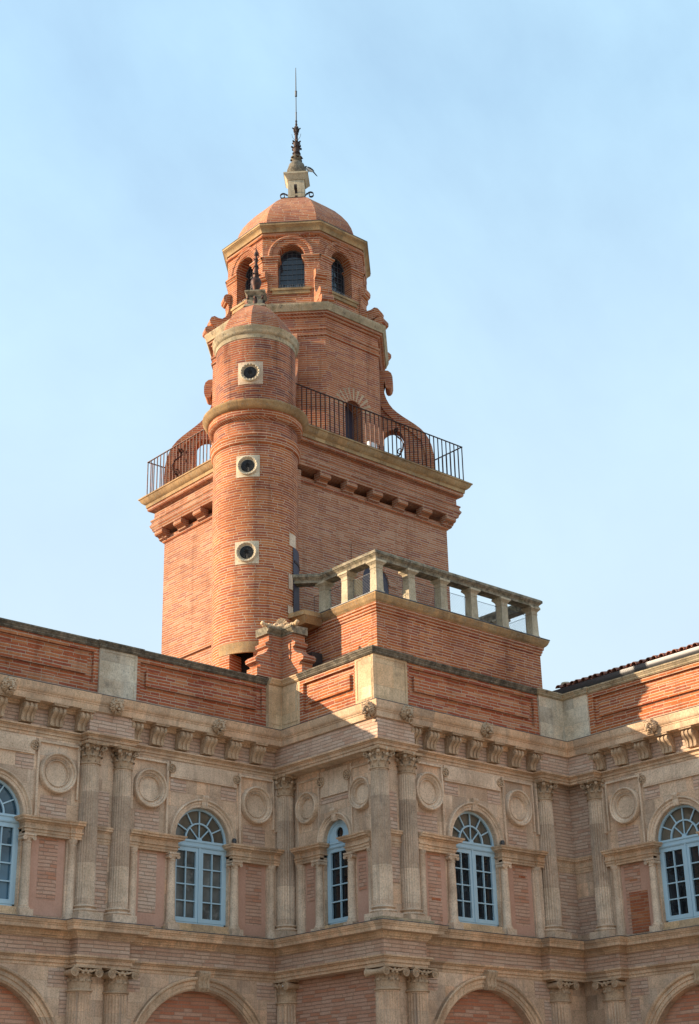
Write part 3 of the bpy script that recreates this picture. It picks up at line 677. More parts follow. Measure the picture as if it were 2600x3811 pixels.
# upper cornice runs straight over the break-forwards
CPATH = [(12, YL), (XS+RS, YL), (XS+RS, YP), (XR, YP), (XR, 17)]
CSEG = {'left': (0, 1), 'pav': (1, 3), 'right': (3, 4)}
def entablature(parent, which):
    a = SEG[which]; c = CSEG[which]
    mk('upper_cornice', G().sweep(CPATH, CORNICE, rng=c), 'stone_mould', parent)
    mk('cornice_flashing', G().sweep(CPATH, [(.0, 10.032), (.43, 9.992), (.434, 9.997), (.43, 10.005), (.0, 10.045)], rng=c), 'lead', parent)
    mk('upper_frieze', G().sweep(UP, [(-.08, FB-.002), (0, FB-.002), (0, CB+.01), (-.08, CB+.01)], rng=a), 'pale_brick', parent)
    mk('upper_architrave', G().sweep(UP, ARCH_U, rng=a), 'stone_mould', parent)
    mk('lower_cornice', G().sweep(LO, CORNICE_L, rng=a), 'stone_mould', parent)
    mk('cornice_flashing', G().sweep(LO, [(.0, 4.987), (.380, 4.942), (.384, 4.948), (.38, 4.957), (.0, 5.0)], rng=a), 'lead', parent)
    mk('lower_frieze', G().sweep(LO, [(-.08, 4.258), (0, 4.258), (0, 4.63), (-.08, 4.63)], rng=a), 'pale_brick', parent)
    mk('lower_architrave', G().sweep(LO, ARCH_L, rng=a), 'stone_mould', parent)

def lower_arch(parent, F, uc, inset=.22):
    B = F @ tr(uc, 0); zc = 1.99
    g = G().arch(0, zc, [(2.03, 0), (2.03, .11), (2.01, .125), (1.975, .115), (1.955, .085), (1.95, .06), (1.872, .06), (1.868, .035), (1.785, .035), (1.78, .012), (1.75, .0)], 0, pi, 56)
    for sx in (-1, 1):
        x0, x1 = sorted((sx*1.75, sx*2.03)); g.box(x0, x1, -.05, 0, GROUND, zc)
    a = mk('arch_moulding', g, 'stone_mould', parent, B)
    g = G(); nl = 5
    for k in range(nl):
        ins = .018 if k % 2 else 0; x0 = -.15+.06*k
        g.prism_x([(0, 3.72), (-.13+ins, 3.70), (-.17+ins, 3.78), (-.15+ins, 3.88), (-.16+ins, 3.96), (-.21+ins, 4.03), (-.22+ins, 4.10), (-.17, 4.15), (0, 4.15)], x0, x0+.06)
    for sx in (-1, 1): volute_disc(g, sx*.153, -.15, 4.08, .055, .01, 'x', 1.4)
    mk('keystone', g, 'carved_stone', a, B)
    mk('arch_infill', G().poly(*([(-1.76, inset, GROUND), (1.76, inset, GROUND)]+[(1.76*cos(pi*i/40), inset, zc+1.76*sin(pi*i/40)) for i in range(41)])), 'arch_brick', parent, B)
    for sx in (-1, 1):
        mk('brick_patch', G().box(min(sx*1.62, sx*2.15), max(sx*1.62, sx*2.15), -.008, 0, 3.62, 4.0), 'pale_brick', parent, B)
        mk('brick_patch', G().box(min(sx*1.92, sx*2.2), max(sx*1.92, sx*2.2), -.008, 0, 3.05, 3.58), 'pale_brick', parent, B)

COPING = [(-.36, 11.205), (.03, 11.205), (.045, 11.225), (.06, 11.235), (.06, 11.26), (.085, 11.285), (.10, 11.315), (.115, 11.32), (.12, 11.355), (.06, 11.375), (-.2, 11.385), (-.36, 11.38)]
def parapet_panel(g, u0, u1, y0=-.08, z0=10.0, z1=11.21, o0=None, o1=None):
    """brick parapet length with a sunk border and raised field; o0,o1: ends of the sunk border"""
    g.box(u0, u1, y0+.075, .30, z0, z1)
    g.box(u0, o0, y0, y0+.077, z0, z1); g.box(o1, u1, y0, y0+.077, z0, z1); g.box(o0, o1, y0, y0+.077, 11.09, z1); g.box(o0, o1, y0, y0+.077, z0, 10.34)
    g.box(o0+.175, o1-.175, y0+.005, y0+.077, 10.53, 10.90); return g
def pier(g, u0, u1, y=-.13, z0=10.0, z1=11.21):
    g.box(u0, u1, y+.012, .30, z0, z1); t = .07
    g.box(u0, u0+t, y, y+.013, z0, z1); g.box(u1-t, u1, y, y+.013, z0, z1); g.box(u0+t, u1-t, y, y+.013, z1-t, z1); g.box(u0+t, u1-t, y, y+.013, z0, z0+.16); return g

# ------------------------------------------------------------------ left wing
lw = thing('palace_wing', 'shaded stone and pink brick palace wing left of the corner pavilion, grey window panes', 'palace wing', (18, YL, GROUND), 'courtyard wings of the palace')
mk('upper_wall', G().wall(12, 23.66, 4.97, 9.05, [(15.5, .78, 5.06, 7.10), (21.05, .78, 5.06, 7.10)], 0, .24), 'stone', lw, FL)
mk('lower_wall', G().wall(12, 23.4, GROUND, 4.2, [(15.5, 1.75, GROUND, 1.99), (21.05, 1.75, GROUND, 1.99)], 0, .24, 40), 'stone', lw, FL)
mk('core', G().box(12, 23.6, .32, 6, GROUND, 10.3), 'tower_brick', lw, FL)
entablature(lw, 'left')
bay(lw, FL, 21.05, 'glass_grey', seed=1); bay(lw, FL, 15.5, 'glass_painted_sky', 'glass_painted_sky', seed=4)
for u in (15.5, 21.05): lower_arch(lw, FL, u)
for u in (17.87, 18.73): column(lw, FL, u, -.07, 'u'); 
for u in (17.84, 18.76): column(lw, FL, u, -.07, 'l')
column(lw, FL, 23.43, -.15, 'u'); column(lw, FL, 23.47, -.17, 'l', 90)
for b_ in ((18.16, 18.44, -.012, 0, 7.12, 7.9), (18.12, 18.46, -.011, 0, 5.25, 6.7)): mk('brick_patch', G().box(*b_), 'pale_brick', lw, FL)
mk('band', G().sweep([(18.0, 0), (18.6, 0)], [(o_*.6+.018, z) for o_, z in ENT]), 'stone_mould', lw, FL)
g = G().box(17.56, 19.06, -.36, .0, 4.975, 5.0); mk('plinth_block', g, 'stone_plain', lw, FL)
for u in (13.97, 14.70, 15.43, 16.17, 16.90, 17.60, 18.96, 19.62, 20.35, 21.08, 21.81, 22.56): link('modillion', MESH['modillion'], lw, FL @ tr(u, 0, CB-.002))
for u in (15.53, 18.30, 21.20): link('lion_head', MESH['lion'], lw, FL @ tr(u, -.37, 9.80))
pp = mk('parapet', parapet_panel(parapet_panel(G(), 12, 17.96, o0=13.05, o1=17.83), 18.99, 22.9, o0=19.11, o1=22.76), 'parapet_brick', lw, FL)
mk('parapet_pier', pier(G(), 17.96, 18.99), 'white_stone', lw, FL)
mk('coping', G().sweep([(12, YL-.08), (17.96, YL-.08), (17.96, YL-.13), (18.99, YL-.13), (18.99, YL-.08), (22.9, YL-.08)], COPING), 'coping_stone', lw)

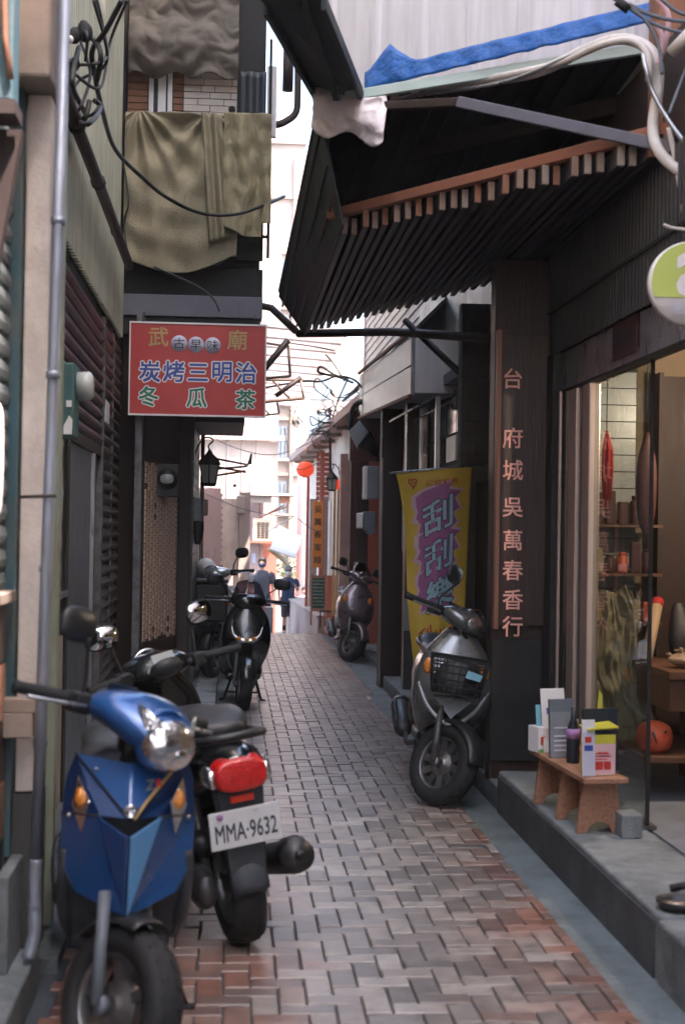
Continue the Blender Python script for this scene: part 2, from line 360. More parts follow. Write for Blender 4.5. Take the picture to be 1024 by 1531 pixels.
□ □ □ □
◆ EXERCISE AIM: Omitting all images, retype each line of the records precisely.

◆ THE COMPLETED TASK:
Write part 3 of the bpy script that recreates this picture. It picks up at line 677. More parts follow. Measure the picture as if it were 2600x3811 pixels.
# upper cornice runs straight over the break-forwards
CPATH = [(12, YL), (XS+RS, YL), (XS+RS, YP), (XR, YP), (XR, 17)]
CSEG = {'left': (0, 1), 'pav': (1, 3), 'right': (3, 4)}
def entablature(parent, which):
    a = SEG[which]; c = CSEG[which]
    mk('upper_cornice', G().sweep(CPATH, CORNICE, rng=c), 'stone_mould', parent)
    mk('cornice_flashing', G().sweep(CPATH, [(.0, 10.032), (.43, 9.992), (.434, 9.997), (.43, 10.005), (.0, 10.045)], rng=c), 'lead', parent)
    mk('upper_frieze', G().sweep(UP, [(-.08, FB-.002), (0, FB-.002), (0, CB+.01), (-.08, CB+.01)], rng=a), 'pale_brick', parent)
    mk('upper_architrave', G().sweep(UP, ARCH_U, rng=a), 'stone_mould', parent)
    mk('lower_cornice', G().sweep(LO, CORNICE_L, rng=a), 'stone_mould', parent)
    mk('cornice_flashing', G().sweep(LO, [(.0, 4.987), (.380, 4.942), (.384, 4.948), (.38, 4.957), (.0, 5.0)], rng=a), 'lead', parent)
    mk('lower_frieze', G().sweep(LO, [(-.08, 4.258), (0, 4.258), (0, 4.63), (-.08, 4.63)], rng=a), 'pale_brick', parent)
    mk('lower_architrave', G().sweep(LO, ARCH_L, rng=a), 'stone_mould', parent)

def lower_arch(parent, F, uc, inset=.22):
    B = F @ tr(uc, 0); zc = 1.99
    g = G().arch(0, zc, [(2.03, 0), (2.03, .11), (2.01, .125), (1.975, .115), (1.955, .085), (1.95, .06), (1.872, .06), (1.868, .035), (1.785, .035), (1.78, .012), (1.75, .0)], 0, pi, 56)
    for sx in (-1, 1):
        x0, x1 = sorted((sx*1.75, sx*2.03)); g.box(x0, x1, -.05, 0, GROUND, zc)
    a = mk('arch_moulding', g, 'stone_mould', parent, B)
    g = G(); nl = 5
    for k in range(nl):
        ins = .018 if k % 2 else 0; x0 = -.15+.06*k
        g.prism_x([(0, 3.72), (-.13+ins, 3.70), (-.17+ins, 3.78), (-.15+ins, 3.88), (-.16+ins, 3.96), (-.21+ins, 4.03), (-.22+ins, 4.10), (-.17, 4.15), (0, 4.15)], x0, x0+.06)
    for sx in (-1, 1): volute_disc(g, sx*.153, -.15, 4.08, .055, .01, 'x', 1.4)
    mk('keystone', g, 'carved_stone', a, B)
    mk('arch_infill', G().poly(*([(-1.76, inset, GROUND), (1.76, inset, GROUND)]+[(1.76*cos(pi*i/40), inset, zc+1.76*sin(pi*i/40)) for i in range(41)])), 'arch_brick', parent, B)
    for sx in (-1, 1):
        mk('brick_patch', G().box(min(sx*1.62, sx*2.15), max(sx*1.62, sx*2.15), -.008, 0, 3.62, 4.0), 'pale_brick', parent, B)
        mk('brick_patch', G().box(min(sx*1.92, sx*2.2), max(sx*1.92, sx*2.2), -.008, 0, 3.05, 3.58), 'pale_brick', parent, B)

COPING = [(-.36, 11.205), (.03, 11.205), (.045, 11.225), (.06, 11.235), (.06, 11.26), (.085, 11.285), (.10, 11.315), (.115, 11.32), (.12, 11.355), (.06, 11.375), (-.2, 11.385), (-.36, 11.38)]
def parapet_panel(g, u0, u1, y0=-.08, z0=10.0, z1=11.21, o0=None, o1=None):
    """brick parapet length with a sunk border and raised field; o0,o1: ends of the sunk border"""
    g.box(u0, u1, y0+.075, .30, z0, z1)
    g.box(u0, o0, y0, y0+.077, z0, z1); g.box(o1, u1, y0, y0+.077, z0, z1); g.box(o0, o1, y0, y0+.077, 11.09, z1); g.box(o0, o1, y0, y0+.077, z0, 10.34)
    g.box(o0+.175, o1-.175, y0+.005, y0+.077, 10.53, 10.90); return g
def pier(g, u0, u1, y=-.13, z0=10.0, z1=11.21):
    g.box(u0, u1, y+.012, .30, z0, z1); t = .07
    g.box(u0, u0+t, y, y+.013, z0, z1); g.box(u1-t, u1, y, y+.013, z0, z1); g.box(u0+t, u1-t, y, y+.013, z1-t, z1); g.box(u0+t, u1-t, y, y+.013, z0, z0+.16); return g

# ------------------------------------------------------------------ left wing
lw = thing('palace_wing', 'shaded stone and pink brick palace wing left of the corner pavilion, grey window panes', 'palace wing', (18, YL, GROUND), 'courtyard wings of the palace')
mk('upper_wall', G().wall(12, 23.66, 4.97, 9.05, [(15.5, .78, 5.06, 7.10), (21.05, .78, 5.06, 7.10)], 0, .24), 'stone', lw, FL)
mk('lower_wall', G().wall(12, 23.4, GROUND, 4.2, [(15.5, 1.75, GROUND, 1.99), (21.05, 1.75, GROUND, 1.99)], 0, .24, 40), 'stone', lw, FL)
mk('core', G().box(12, 23.6, .32, 6, GROUND, 10.3), 'tower_brick', lw, FL)
entablature(lw, 'left')
bay(lw, FL, 21.05, 'glass_grey', seed=1); bay(lw, FL, 15.5, 'glass_painted_sky', 'glass_painted_sky', seed=4)
for u in (15.5, 21.05): lower_arch(lw, FL, u)
for u in (17.87, 18.73): column(lw, FL, u, -.07, 'u'); 
for u in (17.84, 18.76): column(lw, FL, u, -.07, 'l')
column(lw, FL, 23.43, -.15, 'u'); column(lw, FL, 23.47, -.17, 'l', 90)
for b_ in ((18.16, 18.44, -.012, 0, 7.12, 7.9), (18.12, 18.46, -.011, 0, 5.25, 6.7)): mk('brick_patch', G().box(*b_), 'pale_brick', lw, FL)
mk('band', G().sweep([(18.0, 0), (18.6, 0)], [(o_*.6+.018, z) for o_, z in ENT]), 'stone_mould', lw, FL)
g = G().box(17.56, 19.06, -.36, .0, 4.975, 5.0); mk('plinth_block', g, 'stone_plain', lw, FL)
for u in (13.97, 14.70, 15.43, 16.17, 16.90, 17.60, 18.96, 19.62, 20.35, 21.08, 21.81, 22.56): link('modillion', MESH['modillion'], lw, FL @ tr(u, 0, CB-.002))
for u in (15.53, 18.30, 21.20): link('lion_head', MESH['lion'], lw, FL @ tr(u, -.37, 9.80))
pp = mk('parapet', parapet_panel(parapet_panel(G(), 12, 17.96, o0=13.05, o1=17.83), 18.99, 22.9, o0=19.11, o1=22.76), 'parapet_brick', lw, FL)
mk('parapet_pier', pier(G(), 17.96, 18.99), 'white_stone', lw, FL)
mk('coping', G().sweep([(12, YL-.08), (17.96, YL-.08), (17.96, YL-.13), (18.99, YL-.13), (18.99, YL-.08), (22.9, YL-.08)], COPING), 'coping_stone', lw)

Continue the Blender Python script for this scene: part 2, from line 360. More parts follow. Write for Blender 4.5. Take the picture to be 1024 by 1531 pixels.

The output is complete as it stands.